--- start DATASET EXCERPT ---

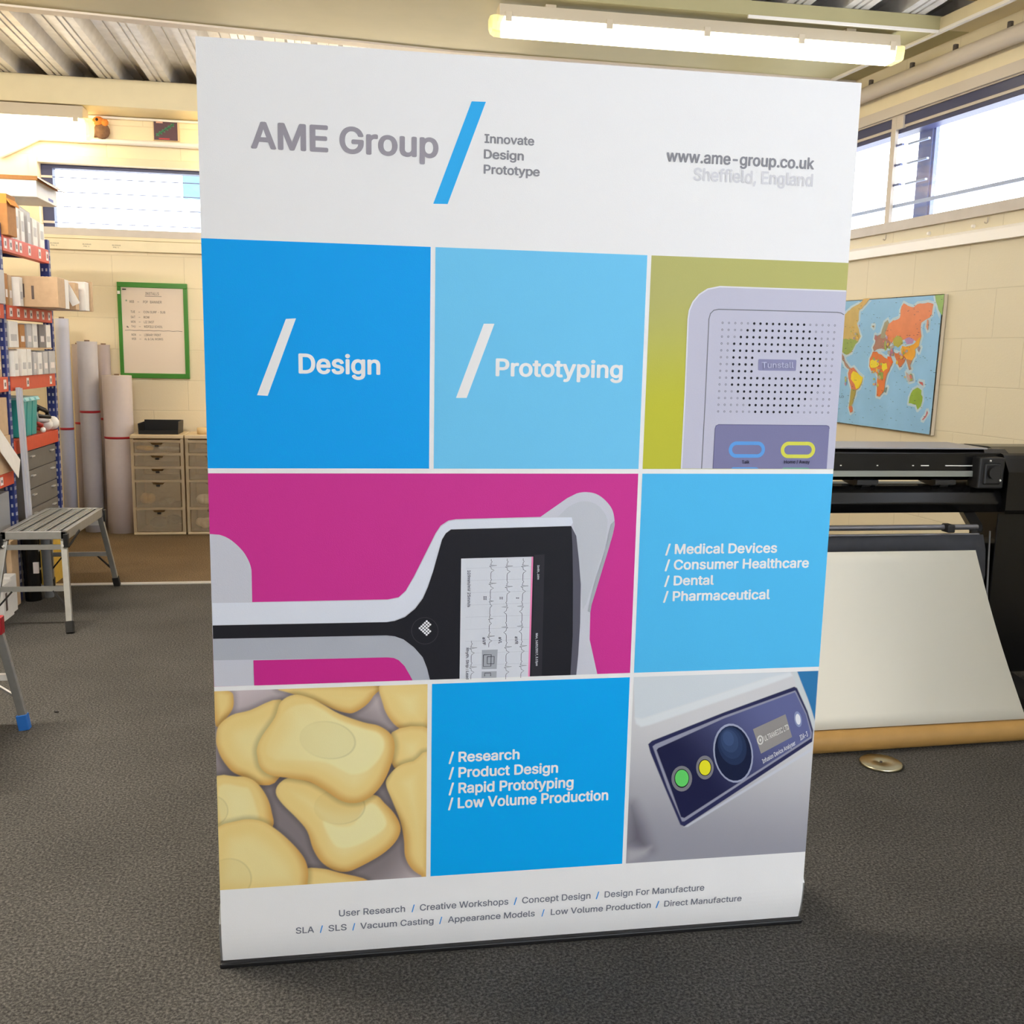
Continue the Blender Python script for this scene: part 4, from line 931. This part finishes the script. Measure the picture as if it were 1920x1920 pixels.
o = carton('large white carton with a brown lid lying across the files on the top shelf', -2.10, -1.535, 4.24, 4.66, 2.367, 2.475, m_wbox, tape=False)
M().box(-.29, .29, -.216, .216, .096, .122).build('lid', m_card, o, bevel=.003)
M().prism([(.29, .112), (.35, .075), (.35, .079), (.29, .120)], -.21, .2, 'y').build('flap', m_wbox, o)
M().box(.2832, .2838, .02, .12, -.0+.012, .028).build('print', mat('blue_pen', (90, 100, 170), .6), o)
# orange flap of the brown carton
# second shelf
S = 1.712
carton('pale grey printed carton at the left edge of the second shelf', -1.98, -1.575, 3.50, 3.70, S-.001, 1.895, m_gbox, tape=False, prints=4)
file_box('brown card file standing on the second shelf by the post', 3.79, 3.84, S-.001, .175, m_card, slot=False, group='files on the second shelf', depth=.3)
file_box('tan card file beside the brown one on the second shelf', 3.86, 3.91, S-.001, .170, m_card2, slot=False, group='files on the second shelf', depth=.3)
file_box('white file with print beside the overhanging tan carton', 3.93, 3.99, S-.001, .165, m_wbox, slot=False, group='files on the second shelf', depth=.3, x1=XF+.03)
o = carton('tan printed carton overhanging the front of the second shelf', -1.86, -1.385, 4.02, 4.17, S-.001, 1.888, m_card2, tape=False, prints=5)
M().box(-.20, -.185, -.0762, -.0745, .02, .16).build('red_stripe', mat('magenta_print', (170, 70, 100), .6), o)
carton('white-edged carton just behind the overhanging tan carton', -1.86, -1.392, 4.20, 4.28, S-.001, 1.885, m_wbox, tape=False)
o = thing('paper_sheet', 'white paper sheet leaning against the cartons on the second shelf', 'paper', (-1.395, 4.31, S)); M().bar((-.035, 0, .165), (.03, .02, .03), .05, .003, up=(0, 1, 0)).build('sheet', m_wbox, o)
carton('tan carton third from the front end of the second shelf', -1.86, -1.375, 4.36, 4.44, S-.001, 1.878, m_card2, tape=False)
carton('white-edged tan carton farthest out at the end of the second shelf', -1.86, -1.352, 4.50, 4.60, S-.001, 1.893, m_wbox, tape=False)
o = carton('thin tan board at the back end of the second shelf', -1.86, -1.338, 4.605, 4.635, S-.001, 1.90, m_card2, tape=False)
# third shelf: two tiers
S = 1.310
rowA = [(3.80, 3.87, m_wbox, 'white box file next to the front post, lower tier of the third shelf'), (3.93, 4.02, m_wbox, 'widest white box file on the lower tier of the third shelf'), (4.03, 4.11, m_wbox, 'white box file with a plain spine on the lower tier, third from the post'), (4.15, 4.20, m_gbox, 'narrow grey box file in the middle of the lower tier'), (4.24, 4.32, m_wbox, 'white box file just past the narrow grey one on the lower tier'), (4.35, 4.44, m_gbox, 'grey box file on the lower tier, second from the back post'), (4.47, 4.60, m_gbox, 'broad grey box file against the back post on the lower tier')]
for i, (a, b, mt, lb) in enumerate(rowA): file_box(lb, a, b, S-.001, (.145, .155, .155, .14, .135, .14, .145)[i], mt, group='box files on the lower tier of the third shelf', slot=False, depth=.33, x1=XF+.02)
o = thing('board', 'thin tan board laid across the lower tier of files', 'board', (-1.77, 4.2, 1.464)); M().box(-.17, .17, -.42, .42, 0, .008).build('panel', m_card2, o)
rowB = [(3.80, 3.96, .150, m_wbox, 'large white box with a printed face on the upper tier of the third shelf'), (3.99, 4.08, .135, m_card, 'brown box beside the large white one on the upper tier'), (4.12, 4.21, .14, m_gbox, 'grey box past the brown one on the upper tier'), (4.23, 4.32, .145, m_wbox, 'pale box file in the middle of the upper tier'), (4.36, 4.47, .145, mat('dark_grey_card', (128, 122, 120), .7), 'dark grey box on the upper tier'), (4.50, 4.60, .145, m_wbox, 'white box at the back post on the upper tier')]
for i, (a, b, h, mt, lb) in enumerate(rowB): file_box(lb, a, b, 1.473, h, mt, group='boxes on the upper tier of the third shelf', slot=False, depth=.33, x1=XF+.0)
# above the drawer cabinet
m_teal = mat('teal_plastic', (50, 160, 158), .35); m_teal2 = mat('pale_teal_plastic', (150, 206, 208), .35)
for i, (y, lb) in enumerate(((4.0, 'teal plastic bin nearest the grey leaning board'), (4.10, 'middle teal plastic bin on the drawer cabinet'), (4.20, 'teal plastic bin nearest the tangle of cables'))):
    t = thing('storage_bin', lb, 'bin', (-1.70, y, .943), 0, 'teal bins on the drawer cabinet')
    M().prism([(-.085, 0), (.085, 0), (.10, .222), (-.10, .222)], -.044, .044, 'y').build('tub', m_teal, t, bevel=.004)
    M().box(-.108, .108, -.049, .049, .222, .236).prism([(.108, .236), (.122, .216), (.112, .21), (.10, .222)], -.03, .03, 'y').build('lid', m_teal2, t, bevel=.003)
t = thing('cable_tangle', 'tangle of black and grey cable with red bits on the drawer cabinet', 'cables', (-1.66, 4.43, .943))
rr = random.Random(5)
for nm_, mt, zc in (('black_cable', m_black, .13), ('grey_cable', m_gbox, .10), ('red_cable', mat('red_plastic', (176, 52, 44), .5), .05)):
    pth = [(.05*math.sin(k*1.3+zc*40)+rr.uniform(-.02, .02), .11*math.sin(k*.8+zc*9), max(.02, zc+.03*math.cos(k*1.1)-.012*(k % 3))) for k in range(16)]
    M().tube(pth, .012, 8).build(nm_, mt, t)
M().sphere((.03, .08, .04), .05, 10, sc=(.8, 1.2, .8)).sphere((.05, .14, .045), .045, 10).build('plastic_bag', m_wbox, t)
M().sphere((.06, -.1, .018), .018, 8).build('white_plug', m_white, t)
# grey drawer cabinet under the rack
t = thing('drawer_cabinet', 'grey flat-file drawer cabinet under the shelving', 'cabinet', (-1.66, 4.315, 0))
m_cab = mat('grey_cabinet', (112, 108, 104), .5, noise=.04)
M().box(-.5, .035, -.30, .30, .02, .858).build('carcass', m_cab, t)
for k in range(7):
    z = .03+k*.118
    d_ = M().box(.035, .048, -.296, .296, z, z+.112).build('drawer', m_cab, t, bevel=.002)
    M().box(.048, .062, -.235, -.175, z+.075, z+.083).box(.048, .062, .165, .225, z+.075, z+.083).build('handle', m_strip, d_)
# near bay
file_box('cream box file at the frame edge on the third shelf of the near bay', 3.56, 3.66, 1.309, .17, m_card2, slot=False, group='packs in the near bay')
file_box('white box file left of the front post in the near bay', 3.45, 3.54, 1.309, .16, m_wbox, slot=False, group='packs in the near bay')
carton('cream carton upper of two in the near bay', -1.95, -1.595, 3.46, 3.68, .985, 1.195, m_card2, group='cream cartons in the near bay', tape=False)
carton('cream carton lower of two in the near bay', -1.95, -1.590, 3.46, 3.69, .776, .984, m_card2, group='cream cartons in the near bay', tape=False)
o = thing('paper_sheet', 'white paper sheet hanging over the low orange beam', 'paper', (-1.575, 3.62, .885)); M().bar((0, -.17, .10), (.012, .10, -.10), .12, .003, up=(0.95, .1, 0)).build('sheet', m_wbox, o)
carton('grey storage crate in the bottom of the near bay', -2.1, -1.62, 3.05, 3.70, .0, .66, mat('grey_crate', (150, 152, 156), .5), name='storage_crate', cat='crate', tape=False)
t = thing('leaning_board', 'grey-white foam board strip leaning on the front post', 'board', (-1.575, 3.83, 0)); M().bar((.02, 0, .0), (-.004, -.0, 1.245), .05, .012, up=(1, 0, 0)).bar((.026, .03, 0), (.002, .03, 1.24), .03, .010, up=(1, 0, 0)).build('panel', mat('foam_board', (182, 184, 196), .5), t)
# floor level by the rack
o = carton('white pack standing on the carpet nearest the ladder', -1.60, -1.545, 3.28, 3.44, 0, .20, m_wbox, tape=False, group='packs on the carpet by the rack')
M().box(.028, .0285, -.05, -.02, .05, .15).build('print', m_ink, o)
o = carton('white pack standing on the carpet next to the brown carton', -1.62, -1.56, 3.45, 3.55, 0, .21, m_wbox, tape=False, group='packs on the carpet by the rack')
carton('brown carton standing on the carpet under the rack', -1.615, -1.585, 3.565, 3.685, 0, .39, m_card2, tape=False)
t = thing('black_tube', 'black wrapped tube standing by the base of the front post', 'tube', (-1.538, 3.76, 0)); M().cyl((0, 0, 0), (-.01, 0, .43), .045, 16).build('tube', m_gloss, t); M().box(.02, .048, -.046, -.03, .17, .235).build('label', m_tag, t)
t = thing('bubble_wrap_roll', 'grey plastic-wrapped roll beside the black tube', 'roll', (-1.47, 3.83, 0)); M().cyl((0, 0, 0), (-.01, 0, .40), .026, 12).build('roll', mat('grey_film', (120, 122, 124), .25), t)
t = thing('yellow_box', 'yellow printed carton on the floor in front of the drawer cabinet', 'box', (-1.566, 4.25, 0)); M().box(-.032, .032, -.12, .12, .0, .36).build('body', mat('yellow_card', (196, 160, 60), .6, noise=.1), t); M().box(-.025, .02, -.1206, -.12, .14, .26).build('print', m_dk, t)
# ------------------------------------------------------------------ paper rolls
m_roll = mat('paper_roll', (190, 187, 196), .5, noise=.02); m_roll2 = mat('warm_paper_roll', (200, 189, 190), .5, noise=.02); m_roll3 = mat('cool_paper_roll', (196, 200, 222), .45); m_roll4 = mat('shaded_paper_roll', (168, 156, 158), .5); m_red = mat('red_tape', (170, 28, 44), .4)
def roll(label, x, y, r, h, tz, mt, lean=0):
    t = thing('paper_roll', label, 'paper roll', (x, y, 0), 0, 'tall paper rolls by the back wall')
    M().lathe([(.018, 0), (r, 0), (r, h), (r*.93, h+.001), (.022, h+.001), (.020, h-.06)], n=28).build('paper', mt, t)
    M().lathe([(.012, .0), (.0195, .0), (.0195, h+.012), (.012, h+.012), (.012, h-.05)], n=16).build('core', mat('roll_core', (120, 96, 78), .8), t)
    M().lathe([(r-.001, tz), (r+.0012, tz), (r+.0012, tz+.018), (r-.001, tz+.018)], n=28).build('tape_band', m_red, t)
roll('bluish white paper roll standing against the rack end post', -1.900, 5.98, .051, 1.695, .83, m_roll3)
roll('grey-white tall paper roll with the dark open top', -1.738, 6.05, .076, 1.523, .962, m_roll)
roll('shortest and fattest paper roll beside the plastic drawers', -1.518, 6.02, .112, 1.262, .762, m_roll2)
roll('slim paper roll half hidden between the two fat rolls', -1.655, 6.22, .050, 1.50, .895, m_roll4)
roll('slim paper roll half hidden behind the bluish roll', -1.850, 6.22, .048, 1.50, .858, m_roll4)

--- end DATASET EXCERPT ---

Report the number of lines that contain "from", with no other words.

3